Italy expels its youth to certain death in order to secure a cushy retirement. Fear mongering or shame? The New York Times op-ed postures like a shaming of Italian Boomers. It stinks like a self-serving last ditch effort to keep the gravy train from leaving the station.

No matter how much you scrimp and save, you need the generations behind you to pay into the system. Demographic hubris defines this system, Italian baby machine über alles. For every one person who buys in 1950, 10 will pay in 2013.

Ten turns out to be only five, with three of them going abroad to dodge Lithuanian immigrants playing the same game. That leaves two highly-skilled interns to support one geriatric scrounging for a spa subsidy. Welcome Southern Mediterraneans? Nah.
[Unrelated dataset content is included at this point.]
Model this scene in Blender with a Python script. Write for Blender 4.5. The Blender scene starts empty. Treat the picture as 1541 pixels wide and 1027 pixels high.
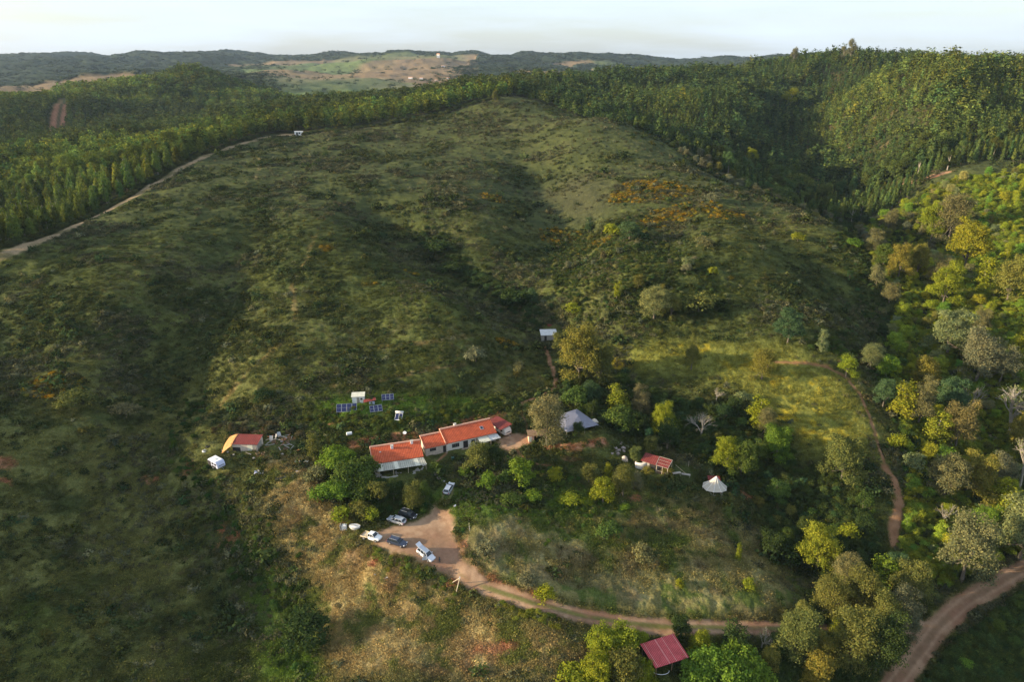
import bpy, bmesh, math, random
import numpy as np
from mathutils import Vector, Matrix, Euler
R = math.radians
rng = np.random.default_rng(7)
random.seed(7)
scene = bpy.context.scene
COL = scene.collection

# ------------------------------------------------------------------ camera
CAM_Z = 100.0
FPX = 1060.0
PITCH = R(22.0)
CP, SP = math.cos(PITCH), math.sin(PITCH)
cam_d = bpy.data.cameras.new('camera'); cam = bpy.data.objects.new('camera', cam_d); COL.objects.link(cam)
cam.location = (0, 0, CAM_Z); cam.rotation_euler = (R(90) - PITCH, 0, 0)
cam_d.sensor_width = 36.0; cam_d.lens = 36.0 * FPX / 1541.0
cam_d.clip_start = 1.0; cam_d.clip_end = 40000.0
scene.camera = cam

def ray(u, v):
    a = (u - 770.5) / FPX; b = (513.5 - v) / FPX
    return a, CP + b * SP, -SP + b * CP
def P(u, v, y, dz=0.0):
    a, yc, zc = ray(u, v); t = y / yc
    return (a * t, y, CAM_Z + zc * t - dz)

# ------------------------------------------------------------------ noise (vectorised value noise)
def _hash(ix, iy, s):
    h = (ix.astype(np.int64) * 374761393 + iy.astype(np.int64) * 668265263 + s * 974634777) & 0xFFFFFFFF
    h = ((h ^ (h >> 13)) * 1274126177) & 0xFFFFFFFF
    h = h ^ (h >> 16)
    return (h & 0xFFFFFF) / float(0xFFFFFF)
def vnoise(x, y, s=0):
    x = np.asarray(x, float); y = np.asarray(y, float)
    ix = np.floor(x); iy = np.floor(y); fx = x - ix; fy = y - iy
    fx = fx * fx * fx * (fx * (fx * 6 - 15) + 10); fy = fy * fy * fy * (fy * (fy * 6 - 15) + 10)
    a = _hash(ix, iy, s); b = _hash(ix + 1, iy, s); c = _hash(ix, iy + 1, s); d = _hash(ix + 1, iy + 1, s)
    return (a + (b - a) * fx) * (1 - fy) + (c + (d - c) * fx) * fy
def fbm(x, y, s=0, o=4, g=.5):
    t = 0; amp = 1; n = 0
    for i in range(o):
        t = t + vnoise(x * 2 ** i + 17.3 * i, y * 2 ** i - 9.1 * i, s + i) * amp; n += amp; amp *= g
    return t / n
def sm(a, b, x):
    t = np.clip((np.asarray(x, float) - a) / (b - a), 0, 1); return t * t * (3 - 2 * t)

# ------------------------------------------------------------------ terrain control points (pixel, distance, canopy height above ground)
ctl = [
 # left slope and its ridge
 (0,1027,95,0),(120,1027,97,0),(0,860,118,0),(0,700,144,0),(0,520,200,0),(0,420,245,0),(30,375,268,0),(200,295,350,0),(290,245,431,0),
 (400,207,540,0),(450,200,560,0),(150,620,168,0),(150,450,225,0),(200,800,138,0),(200,930,112,0),(300,400,262,0),(300,520,208,0),(400,300,345,0),(420,430,250,0),
 # left gully
 (440,1027,100,0),(440,930,116,0),(380,860,126,0),(340,800,137,0),(310,745,147,0),(327,700,154,0),(285,680,160,0),(240,600,186,0),
 # farm spur
 (600,1027,97,0),(800,1027,98,0),(960,1020,101,0),(500,880,121,0),(600,900,117,0),(700,940,111,0),(500,800,132,0),(400,765,138,0),(620,800,131,0),(600,835,125,0),
 (700,862,120,0),(800,903,114,0),(900,928,112,0),(1000,940,111.5,0),(1100,945,112,0),(997,985,105,0),(365,668,162,0),(470,660,165,0),(590,705,152,0),(700,683,159,0),(750,658,166,0),
 (660,745,141,0),(850,720,148,0),(850,800,133,0),(985,705,156,0),(1075,738,150,0),(1000,850,126,0),(1150,885,122,0),(865,655,166,0),
 # behind the houses
 (650,640,170,0),(530,612,176,0),(590,625,173,0),(450,600,180,0),(600,560,193,0),(600,500,215,0),(600,430,250,0),(600,350,305,0),(600,260,400,0),(600,200,540,0),
 (480,250,420,0),(480,350,300,0),(450,520,205,0),(680,500,214,0),(650,450,232,0),(740,520,212,0),
 # middle gully
 (760,330,330,0),(780,390,290,0),(805,450,248,0),(830,500,226,0),(880,545,207,0),(940,600,190,0),(1000,640,178,0),(1100,720,156,0),(1150,790,145,0),(1200,855,134,0),
 # right spur of the hill
 (850,350,318,0),(850,260,415,0),(800,200,500,0),(760,152,600,0),(740,148,625,0),(652,175,590,0),(567,187,570,0),(700,260,410,0),(900,180,505,0),(960,208,460,0),
 (1020,243,425,0),(1100,277,372,0),(1195,317,325,0),(1265,345,303,0),(1300,400,268,0),(950,420,243,0),(950,330,315,0),(1050,350,292,0),(1150,450,230,0),(1250,500,213,0),(1050,480,221,0),
 (1100,550,200,0),(1200,600,186,0),(1250,700,159,0),(1310,620,181,0),(1330,690,163,0),(1340,780,145,0),(1200,760,151,0),(1280,860,131,0),
 # right valley and its far side
 (1350,480,236,5),(1330,380,325,6),(1290,330,372,7),(1400,570,200,6),(1430,650,173,6),(1450,760,148,5),(1530,860,130,0),(1400,940,118,0),(1340,1027,104,0),(1541,1010,106,3),(1470,940,116,2),
 (1541,700,168,7),(1541,560,200,6),(1541,450,236,5),(1480,380,300,5),(1541,320,330,6),(1541,250,400,6),(1400,266,413,0),(1420,330,350,5),
 # forest hill on the right
 (1290,300,400,8),(1200,292,440,8),(1100,245,500,10),(1000,205,540,10),(920,165,620,11),(900,130,750,12),(1000,150,660,12),(1000,98,900,12),(1100,130,760,12),(1100,98,950,12),
 (1200,190,610,12),(1200,120,780,12),(1290,72,830,10),(1160,92,900,8),(1400,180,540,10),(1400,110,660,10),(1400,78,780,10),(1541,180,520,10),(1541,82,760,9),(1300,240,480,10),(1230,215,560,10),(1330,130,640,10),
 (838,104,780,13),(702,118,760,14),(760,112,790,14),
 # forest on the left plateau
 (0,330,330,13),(0,250,430,13),(0,145,900,12),(135,195,600,14),(280,170,700,14),(440,142,730,15),(584,134,730,15),(90,205,700,0),(90,158,850,0),(200,182,770,12),(200,150,900,12),
 (293,104,1150,14),(293,148,950,12),(380,136,1150,12),(220,125,1150,12),(400,160,930,12),
 # far country
 (70,122,1650,0),(0,144,1500,0),(150,125,1900,0),(0,115,2300,0),(150,108,2400,0),(300,108,2600,0),(480,126,1500,8),(430,150,1300,8),(560,130,1500,8),(640,120,1750,4),
 (380,98,2600,0),(470,112,2200,0),(560,112,2300,0),(640,112,2100,0),(560,96,2800,0),(640,92,2800,0),(720,104,2400,0),(740,90,3100,0),(800,104,2300,0),(880,95,3000,0),(960,98,3000,0),
]
pts = [P(*c) for c in ctl]
sky = [(-150,88),(0,92),(40,88),(80,86),(130,91),(160,90),(210,85),(260,83),(330,83),(400,86),(440,88),(480,85),(526,81),(569,82),(608,87),(655,88),(672,90),(687,84),(721,83),(735,88),(760,89),(790,84),(860,85),(930,91),(1000,93),(1100,92),(1300,90),(1541,90),(1700,90)]
for (u, v) in sky: pts.append(P(u, v + 1, 3600))
for (u, v) in sky[::3]: pts.append((P(u, v, 5200)[0], 5200, 60)); pts.append((P(u, v, 9000)[0], 9000, 20))
# hidden / off-frame ground; the unseen left hill is shaped to shade the slope
pts += [(-160,60,0),(-150,120,19),(-190,150,25),(-230,120,27),(-260,200,40),(-300,300,44),(-330,100,28),(-240,20,30),(-90,55,-14),(0,55,-16),(90,60,-22),(-30,75,-11),
        (-450,400,34),(-600,600,36),(-900,900,50),(-500,200,30),(-700,0,40),(-60,0,-18),(60,0,-24),(0,-60,-20),
        (180,60,-6),(150,100,-8),(220,130,12),(230,200,30),(330,300,50),(400,150,50),(500,400,70),(600,0,50),(800,600,95),(200,0,-10),
        (560,900,90),(200,1250,40),(-100,1150,25),(-350,1400,30),(500,1400,60),(1200,1500,70),(900,2500,60),(1800,2200,80),(-200,900,30),(-20,1000,40),(150,1100,60),
        (-2500,1500,60),(-2500,600,50),(2500,500,80),(1200,300,80),(-1300,100,50)]
pts = np.array(pts)
def dom(x, y):
    return np.stack([np.clip(np.arctan2(x, y), -2.2, 2.2) * 2.0, np.log(np.hypot(x, y) + 25.0) * 2.0], -1)
_C = dom(pts[:, 0], pts[:, 1]); _n = len(pts)
def _phi(r2): return 0.5 * r2 * np.log(r2 + 1e-12)
_d2 = ((_C[:, None] - _C[None]) ** 2).sum(-1)
_A = np.zeros((_n + 3, _n + 3)); _A[:_n, :_n] = _phi(_d2) + np.eye(_n) * 1e-4
_Pm = np.c_[np.ones(_n), _C]; _A[:_n, _n:] = _Pm; _A[_n:, :_n] = _Pm.T
# fit a depression-like value so far points do not dominate: heights are scaled by distance
_sc = 1.0 / (np.hypot(pts[:, 0], pts[:, 1]) + 100.0)
_W = np.linalg.solve(_A, np.r_[(pts[:, 2] - CAM_Z) * _sc, 0, 0, 0])
def _tps(x, y):
    q = dom(x, y); out = np.empty(len(q))
    for i in range(0, len(q), 20000):
        c = q[i:i + 20000]
        d2 = ((c[:, None, 0] - _C[None, :, 0]) ** 2 + (c[:, None, 1] - _C[None, :, 1]) ** 2)
        out[i:i + 20000] = _phi(d2) @ _W[:_n] + np.c_[np.ones(len(c)), c] @ _W[_n:]
    return out * (np.hypot(x, y) + 100.0) + CAM_Z
# cached coarse grid in the (angle, log r) domain, bilinear look-up: fast and smooth
_TA = np.linspace(-2.0, 2.0, 801); _TR = np.linspace(math.log(25.5), math.log(12000), 900)
_gx, _gy = np.meshgrid(_TA, _TR)
_rr = np.exp(_gy) - 25.0
_G = _tps((_rr * np.sin(_gx)).ravel(), (_rr * np.cos(_gx)).ravel()).reshape(_gx.shape)

# flat pads for the yard and the houses: (x, y, radius, z) filled below, soft edged
PADS = []
def Hbase(x, y):
    x = np.atleast_1d(np.asarray(x, float)); y = np.atleast_1d(np.asarray(y, float)); r = np.hypot(x, y)
    fa = (np.clip(np.arctan2(x, y), -1.999, 1.999) + 2.0) / 4.0 * 800
    fr = np.clip((np.log(r + 25.0) - _TR[0]) / (_TR[-1] - _TR[0]) * 899, 0, 898.999)
    ia = np.minimum(fa.astype(int), 799); ir = fr.astype(int); ta = fa - ia; tr = fr - ir
    z = (_G[ir, ia] * (1 - ta) + _G[ir, ia + 1] * ta) * (1 - tr) + (_G[ir + 1, ia] * (1 - ta) + _G[ir + 1, ia + 1] * ta) * tr
    far = sm(200, 1500, r)
    z = z + (fbm(x / 38, y / 38, 3, 3) - .5) * (3.4 + 5 * far) * sm(60, 200, r)
    z = z + (fbm(x / 300, y / 300, 11, 4) - .5) * 50 * sm(900, 2200, r)
    z = z + (fbm(x / 420, y / 700, 15, 3) - .5) * 70 * sm(1900, 3000, r)
    return z
def _dline(x, y, L):
    d = np.full(x.shape, 1e9); s0 = np.zeros(x.shape); acc = 0.0
    tot = sum(math.hypot(b[0] - a[0], b[1] - a[1]) for a, b in zip(L[:-1], L[1:]))
    for (x0, y0), (x1, y1) in zip(L[:-1], L[1:]):
        dx, dy = x1 - x0, y1 - y0; l = math.hypot(dx, dy); t = np.clip(((x - x0) * dx + (y - y0) * dy) / (l * l), 0, 1)
        dd = np.hypot(x - x0 - t * dx, y - y0 - t * dy); m = dd < d; d[m] = dd[m]; s0[m] = (acc + t[m] * l) / tot; acc += l
    return d, s0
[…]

Too little brain drain, too late. Italy traditionally discourages geographic mobility. Severgnini is telling tall tales:

In Italy, where I grew up, most people spend their entire lives in the city where they were born, which is often the city where their parents were born. Young Italians are particularly immobile. In a study published in 2005, I calculated that Italians tend to live with their parents until quite late in life: 83% of Italian males 33 or younger still live at home. And when they do leave the parental nest, they don't move far away. Young people commonly get an apartment in the same neighborhood as their parents, often in the same building. Though Italians may be an extreme case, Europeans are generally much more geographically rooted than Americans.

I repeat, "young Italians are particularly immobile." The nation on the run is stuck in the past. The old farts don't trust newcomers. There aren't enough natives to convince to stay in order to save retirement.